Ne yapacağımı bilemedim. Tam çığlık atmak üzereyken Tülgeyik’in tanıdık sesini
duydum. Ejderhanın sırtından bana doğru haykırdı. Dedi ki, “Ulan yazar
bozuntusu, yeni bir seriye başladın, hep o seri için yazıyorsun. Unuttun beni,
beni de yaz. Vallahi bırakmam peşini, kâbusun olurum. Demedi deme.”
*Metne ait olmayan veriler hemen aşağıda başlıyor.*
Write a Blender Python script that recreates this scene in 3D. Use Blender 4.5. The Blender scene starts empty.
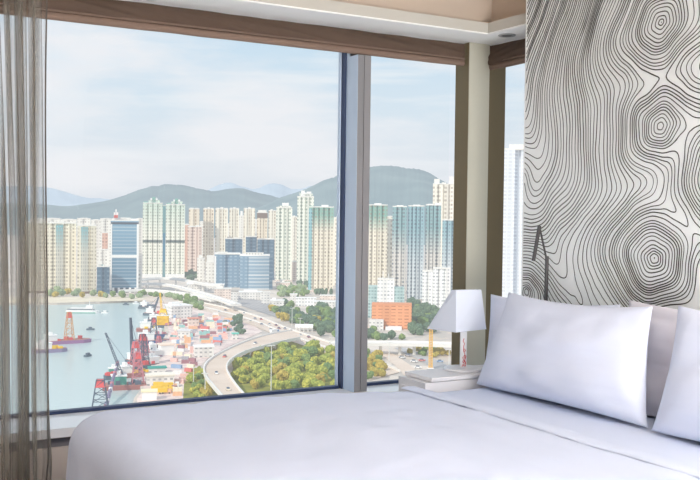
import bpy, bmesh, math, random
import numpy as np
from mathutils import Vector, Matrix, noise
random.seed(7)
C = bpy.context.scene.collection
FPX = 950.0

# ------------------------------------------------------------------ camera
CAM = Vector((0, 0, 1.31))
yaw = math.radians(30.2); pitch = math.atan(23 / FPX); roll = math.radians(0.72)
F0 = Vector((math.sin(yaw), math.cos(yaw), 0)); R0 = Vector((math.cos(yaw), -math.sin(yaw), 0)); Z = Vector((0, 0, 1))
FW = (F0 * math.cos(pitch) - Z * math.sin(pitch)).normalized()
U0 = (Z * math.cos(pitch) + F0 * math.sin(pitch)).normalized()
RT = R0 * math.cos(roll) + U0 * math.sin(roll)
UP = U0 * math.cos(roll) - R0 * math.sin(roll)
cd = bpy.data.cameras.new('camera'); cam = bpy.data.objects.new('camera', cd); C.objects.link(cam)
M = Matrix((RT, UP, -FW)).transposed().to_4x4(); M.translation = CAM
cam.matrix_world = M
cd.sensor_width = 36; cd.lens = 36 * FPX / 700; cd.clip_start = 0.05; cd.clip_end = 40000
bpy.context.scene.camera = cam

def ray(px, py): return FW + RT * ((px - 350) / FPX) + UP * ((240 - py) / FPX)
def at(px, py, depth): return CAM + ray(px, py) * depth
def G(px, py, z):                      # the point of the level plane z seen there
    d = ray(px, py); return CAM + d * ((z - CAM.z) / d.z)
def onx(px, py, x):
    d = ray(px, py); return CAM + d * (x / d.x)
def ony(px, py, y):
    d = ray(px, py); return CAM + d * (y / d.y)
LAND, SEA = -118.0, -120.5

# ------------------------------------------------------------------ materials
def lin(c):
    return tuple(((v / 255) / 12.92 if v / 255 <= 0.04045 else ((v / 255 + 0.055) / 1.055) ** 2.4) for v in c)
def rgba(c): return lin(c) + (1,)
def newmat(name):
    m = bpy.data.materials.new(name); m.use_nodes = True
    nt = m.node_tree; return m, nt, nt.nodes['Principled BSDF']
def plain(name, col, rough=0.6, var=0.06, scale=8.0, bump=0.0, bscale=60, metal=0.0, spec=0.3):
    m, nt, b = newmat(name)
    tc = nt.nodes.new('ShaderNodeTexCoord'); n = nt.nodes.new('ShaderNodeTexNoise'); n.inputs['Scale'].default_value = scale
    n.inputs['Detail'].default_value = 4
    nt.links.new(tc.outputs['Object'], n.inputs['Vector'])
    mx = nt.nodes.new('ShaderNodeMix'); mx.data_type = 'RGBA'
    c = lin(col)
    mx.inputs['A'].default_value = tuple(v * (1 - var) for v in c) + (1,)
    mx.inputs['B'].default_value = tuple(min(1, v * (1 + var)) for v in c) + (1,)
    nt.links.new(n.outputs['Fac'], mx.inputs['Factor']); nt.links.new(mx.outputs['Result'], b.inputs['Base Color'])
    b.inputs['Roughness'].default_value = rough; b.inputs['Metallic'].default_value = metal
    b.inputs['Specular IOR Level'].default_value = spec
    if bump:
        n2 = nt.nodes.new('ShaderNodeTexNoise'); n2.inputs['Scale'].default_value = bscale; n2.inputs['Detail'].default_value = 3
        nt.links.new(tc.outputs['Object'], n2.inputs['Vector'])
        bp = nt.nodes.new('ShaderNodeBump'); bp.inputs['Strength'].default_value = bump; bp.inputs['Distance'].default_value = 0.01
        nt.links.new(n2.outputs['Fac'], bp.inputs['Height']); nt.links.new(bp.outputs['Normal'], b.inputs['Normal'])
    return m
def math_node(nt, op, a, b=None):
    n = nt.nodes.new('ShaderNodeMath'); n.operation = op
    for i, v in enumerate((a, b)):
        if v is None: continue
        if isinstance(v, (int, float)): n.inputs[i].default_value = v
        else: nt.links.new(v, n.inputs[i])
    return n.outputs[0]
def mixc(nt, fac, a, b):
    n = nt.nodes.new('ShaderNodeMix'); n.data_type = 'RGBA'
    for k, v in (('Factor', fac), ('A', a), ('B', b)):
        if isinstance(v, (int, float)): n.inputs[k].default_value = v
        elif isinstance(v, tuple): n.inputs[k].default_value = v
        else: nt.links.new(v, n.inputs[k])
    return n.outputs['Result']
def facade(name, wall, win, bay=5.0, fh=4.5, wu=0.55, wv=0.55, top=None, top0=0, top1=1, topf=0.7, rough=0.7, band=None):
    """windows in a grid on UVs given in metres; an optional glazing tint towards the top"""
    m, nt, b = newmat(name)
    uv = nt.nodes.new('ShaderNodeUVMap'); sp = nt.nodes.new('ShaderNodeSeparateXYZ'); nt.links.new(uv.outputs[0], sp.inputs[0])
    u = math_node(nt, 'DIVIDE', sp.outputs[0], bay); v = math_node(nt, 'DIVIDE', sp.outputs[1], fh)
    mu = math_node(nt, 'LESS_THAN', math_node(nt, 'FRACT', u), wu)
    mv = math_node(nt, 'LESS_THAN', math_node(nt, 'FRACT', v), wv)
    mask = math_node(nt, 'MULTIPLY', mu, mv)
    cx = nt.nodes.new('ShaderNodeCombineXYZ')
    nt.links.new(math_node(nt, 'FLOOR', u), cx.inputs[0]); nt.links.new(math_node(nt, 'FLOOR', v), cx.inputs[1])
    wn = nt.nodes.new('ShaderNodeTexWhiteNoise'); wn.noise_dimensions = '2D'; nt.links.new(cx.outputs[0], wn.inputs['Vector'])
    strength = math_node(nt, 'MULTIPLY', mask, math_node(nt, 'ADD', math_node(nt, 'MULTIPLY', wn.outputs['Value'], 0.6), 0.4))
    wn1 = nt.nodes.new('ShaderNodeTexWhiteNoise'); wn1.noise_dimensions = '1D'
    nt.links.new(math_node(nt, 'FLOOR', math_node(nt, 'DIVIDE', sp.outputs[0], bay * 1.5)), wn1.inputs['W'])
    w = lin(wall)
    wc = mixc(nt, wn1.outputs['Value'], tuple(x * 0.86 for x in w) + (1,), tuple(min(1, x * 1.08) for x in w) + (1,))
    if top:
        mr = nt.nodes.new('ShaderNodeMapRange'); mr.inputs['From Min'].default_value = top0; mr.inputs['From Max'].default_value = top1
        mr.inputs['To Max'].default_value = topf; nt.links.new(sp.outputs[1], mr.inputs['Value'])
        wc = mixc(nt, mr.outputs[0], wc, rgba(top))
    col = mixc(nt, strength, wc, tuple(x * 0.78 for x in lin(win)) + (1,))
    if band:
        bm_ = math_node(nt, 'MULTIPLY', math_node(nt, 'GREATER_THAN', sp.outputs[1], band[0]), math_node(nt, 'LESS_THAN', sp.outputs[1], band[1]))
        col = mixc(nt, bm_, col, rgba(band[2]))
    nt.links.new(col, b.inputs['Base Color']); b.inputs['Roughness'].default_value = rough; b.inputs['Specular IOR Level'].default_value = 0.25
    return m

# ------------------------------------------------------------------ mesh builder
class MB:
    def __init__(s): s.v = []; s.f = []; s.uv = []; s.mi = []; s.m = 0
    def quad(s, pts, uv=None):
        k = len(s.v); s.v += [tuple(p) for p in pts]; s.f.append(tuple(range(k, k + len(pts))))
        s.uv.append(uv or [(p[0] + p[1], p[2]) for p in pts]); s.mi.append(s.m)
    def prism(s, poly, z0, z1, taper=1.0):
        n = len(poly); cx = sum(p[0] for p in poly) / n; cy = sum(p[1] for p in poly) / n
        tp = [(cx + (p[0] - cx) * taper, cy + (p[1] - cy) * taper) for p in poly]
        per = 0
        for i in range(n):
            a, b = poly[i], poly[(i + 1) % n]; ta, tb = tp[i], tp[(i + 1) % n]; L = math.hypot(b[0] - a[0], b[1] - a[1])
            s.quad([(a[0], a[1], z0), (b[0], b[1], z0), (tb[0], tb[1], z1), (ta[0], ta[1], z1)],
                   [(per, z0), (per + L, z0), (per + L, z1), (per, z1)]); per += L
        s.quad([(p[0], p[1], z1) for p in tp], [(-0.01, -0.01)] * n)
        s.quad([(p[0], p[1], z0) for p in reversed(poly)], [(-0.01, -0.01)] * n)
    def box(s, x0, x1, y0, y1, z0, z1, taper=1.0):
        s.prism([(x0, y0), (x1, y0), (x1, y1), (x0, y1)], z0, z1, taper)
    def tube(s, a, b, r, r2=None, n=6):
        a = Vector(a); b = Vector(b); r2 = r if r2 is None else r2
        d = (b - a).normalized(); q = d.orthogonal().normalized(); w = d.cross(q)
        ra = [a + (q * math.cos(2 * math.pi * i / n) + w * math.sin(2 * math.pi * i / n)) * r for i in range(n)]
        rb = [b + (q * math.cos(2 * math.pi * i / n) + w * math.sin(2 * math.pi * i / n)) * r2 for i in range(n)]
        for i in range(n):
            j = (i + 1) % n; s.quad([ra[i], ra[j], rb[j], rb[i]])
        s.quad(list(reversed(ra))); s.quad(rb)
    def path(s, pts, r, n=6):
        for i in range(len(pts) - 1): s.tube(pts[i], pts[i + 1], r, n=n)
    def grid(s, fn, nu, nv):
        P = [[tuple(fn(i / nu, j / nv)) for j in range(nv + 1)] for i in range(nu + 1)]
        base = len(s.v)
        for row in P: s.v += row
        for i in range(nu):
            for j in range(nv):
                a = base + i * (nv + 1) + j
                s.f.append((a, a + nv + 1, a + nv + 2, a + 1)); s.uv.append([(i / nu, j / nv), ((i + 1) / nu, j / nv), ((i + 1) / nu, (j + 1) / nv), (i / nu, (j + 1) / nv)]); s.mi.append(s.m)
    def mesh(s, name, mats, smooth=False, weld=0.0, fixn=False):
        me = bpy.data.meshes.new(name); me.from_pydata(s.v, [], s.f)
        ul = me.uv_layers.new(name='UVMap'); k = 0
        flat = [c for u in s.uv for p in u for c in p]
        ul.data.foreach_set('uv', flat)
        for m in (mats if isinstance(mats, (list, tuple)) else [mats]): me.materials.append(m)
        me.polygons.foreach_set('material_index', s.mi)
        if weld or fixn:
            bm = bmesh.new(); bm.from_mesh(me)
            if weld: bmesh.ops.remove_doubles(bm, verts=bm.verts, dist=weld)
            bmesh.ops.recalc_face_normals(bm, faces=bm.faces); bm.to_mesh(me); bm.free()
        if smooth: me.polygons.foreach_set('use_smooth', [True] * len(me.polygons))
        me.update(); return me
    def build(s, name, mats, parent=None, **k):
        o = bpy.data.objects.new(name, s.mesh(name, mats, **k)); C.objects.link(o)
        if parent: o.parent = parent
        return o
def tag(o, label, cat, group=None, kind=None):
    if label: o['label'] = label
    if cat: o['category'] = cat
    if group: o['group'] = group
    if kind: o['kind'] = kind
    return o
def thing(name, label, cat, loc=(0, 0, 0), rz=0.0, group=None):
    o = bpy.data.objects.new(name, None); C.objects.link(o); o.location = loc; o.rotation_euler = (0, 0, rz)
    o.empty_display_size = 0.1
    return tag(o, label, cat, group)
def struct(o): o['kind'] = 'structure'; return o
def copy_tree(o, parent=None):
    c = o.copy(); C.objects.link(c)
    if parent: c.parent = parent
    for ch in o.children: copy_tree(ch, c)
    return c
def bevel(o, w=0.01, seg=3):
    b = o.modifiers.new('bevel', 'BEVEL'); b.width = w; b.segments = seg; b.limit_method = 'ANGLE'
    return o

# ================================================================== ROOM
GY = 3.9          # glass of the long window
GX = 3.085        # glass of the side window
SILL = 0.51
SOF = 2.17
m_wall = plain('warm_grey_wall', (214, 202, 192), 0.8, 0.02)
m_ceil = plain('ceiling_paint', (205, 190, 175), 0.85, 0.02)
m_beige = plain('beige_bulkhead_paint', (198, 183, 168), 0.85, 0.02)
m_white = plain('white_paint', (250, 250, 247), 0.6, 0.01)
m_fascia = plain('fascia_shade_grey', (196, 193, 184), 0.7, 0.01)  # greyer than the underside: the fascia's shade is put into its colour
m_sillw = plain('sill_lacquer', (254, 254, 255), 0.12, 0.01, spec=1.0)
m_band = plain('grey_band', (128, 124, 128), 0.6, 0.03)
m_floor = plain('carpet_taupe', (120, 108, 98), 0.95, 0.15, 30, 0.4, 200)
m_gask = plain('dark_blue_gasket', (52, 66, 98), 0.4, 0.03)
m_mull = plain('grey_anodised_mullion', (140, 139, 141), 0.38, 0.03, metal=0.15)
m_mulls = plain('pale_blue_reveal', (196, 212, 230), 0.35, 0.02)
m_dark = plain('dark_joint', (50, 50, 54), 0.6, 0.02)
m_post = plain('pale_stone_grey_post', (200, 198, 182), 0.6, 0.02, 60)
m_jamb = plain('olive_brown_jamb', (118, 106, 80), 0.6, 0.03)
m_fab = plain('taupe_blind_fabric', (96, 79, 68), 0.9, 0.08, 14, 0.25, 400)
m_hem = plain('blind_hem', (132, 111, 98), 0.9, 0.03)

b = MB(); b.box(-2.2, 3.2, -3.2, 4.0, -0.1, 0.0); struct(b.build('floor', m_floor))
b = MB(); b.box(-2.2, 3.2, -3.2, 4.0, 2.75, 2.85); struct(b.build('ceiling', m_ceil))
b = MB(); b.box(-2.2, 3.2, -3.3, -3.2, 0, 2.75); struct(b.build('wall_back', m_wall))
b = MB(); b.box(-2.3, -2.2, -3.2, 4.0, 0, 2.75); struct(b.build('wall_left', m_wall))
b = MB(); b.box(2.803, 3.2, -3.2, 3.2, 0, 2.75); struct(b.build('wall_right', m_wall))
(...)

Nutkum tutuldu. Haklıydı benim sevgili
kurmaca karakterim. Ne zamandır tek kelime etmiyordum ondan. İşte bu nedenle
sevgili okur, Tülgeyik’ten bahsedeceğim bu yazımda. Şimdiden keyif almanı
dilerim.
Muzaffer Tülgeyik sekiz on gündür
tatlı bir baş dönmesi yaşıyordu. Hani, Necati Cumalı bir oyununda “Mutluluk pek
az kişinin eriştiği bir baş dönmesidir.” diyor ya, işte öyle bir şey. Bir kez
daha anlamıştı Tülgeyik. Dünya aynı dünyaydı, bin yıl önce de, şimdi de. Onu
nasıl gördüğümüz esriklik düzeyimize bağlıydı ancak. Ve aşktı esrikliğin en
bitimsiz kaynağı, yalnız oydu yaşamı çekilir kılmakla kalmayıp istenilir de
kılan. Tülgeyik muhtemel aşkının yarattığı canlılıktan hoşnuttu. Aynı dili
konuşmak, anlaşıldığını düşünmek hoşuna gitmişti. Kendini var eden yazarın bu
değişimi görmemiş olmasına içerliyordu. “Aşkın kapısına geldim, bizim yazarın
haberi yok bundan. Şunun bir rüyasına gireyim de yine benden bahsetsin.”
Başarılı oldu Tülgeyik; yazar
kısaca da olsa ondan söz etti uzun bir aradan sonra.